The film follows The Warriors, a street gang from Coney Island, as they make their way to a meeting with Cyrus, the leader of the Riffs, the biggest gang in New York. Cyrus is a legend, and he riles the other gangs up with the idea of banding together, ending the bloodshed, and taking over the entire city, block by block.
Unfortunately, some crazy fool shoots Cyrus for no good reason, and pins it on The Warriors. So now the Warriors are running across New York City, trying to get back to Coney Island, marching through miles and miles of hostile territory. They flee from rival gangs and cops as they attempt to get home to safety, to their own turf.
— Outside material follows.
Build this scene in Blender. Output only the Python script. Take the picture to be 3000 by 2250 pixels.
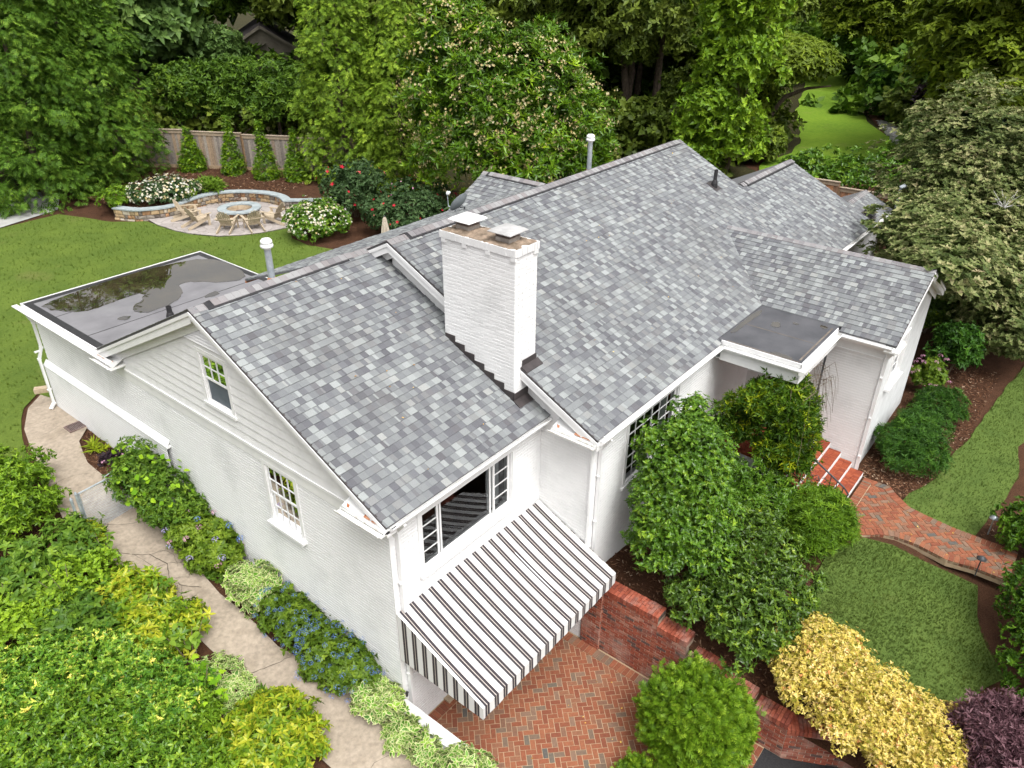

It deserves comparison to Martin Scorsese’s After Hours for the way that it really just leads its characters from one screwy situation to the next, although the focus in this film is on action. The action, by the way, is really something. Each fight scene is modeled after a different genre, so you have a samurai battle in one scene and a horror scene in the next.
The movie is really driven and defined by its style. It’s colorful, gritty, glossy and slick all at the same time. The streets are covered in rain and lit by neon signs, and they seem to go on forever. This isn’t just shot on location in New York, but rather, the city looks like some sort of field of legends through Walter Hill’s camera.
The music is another story entirely, with a lot of Rock and Roll and disco tunes setting the scene as The Warriors run, chase, fight and brawl their way across New York City. In The City became a classic, as did Nowhere to Run to. The video game based on the film, released a couple years ago, is worth playing if only because it adds to the soundtrack with more great licensed songs from the era.
The film was based on a novel of the same title, but there are a lot of key differences. For example, while the book shows street life in an ugly light, with not-so-heroic lead characters (the Warriors themselves are much more violent and thuggish in the book), the movie uses the fantasy theme to really create a more heroic adventure story out of the same core events.
There’s supposedly a remake in the works, focusing on LA Bloods and Crips in the early nineties. It’s doubtful that it will match the original, but we’ll see.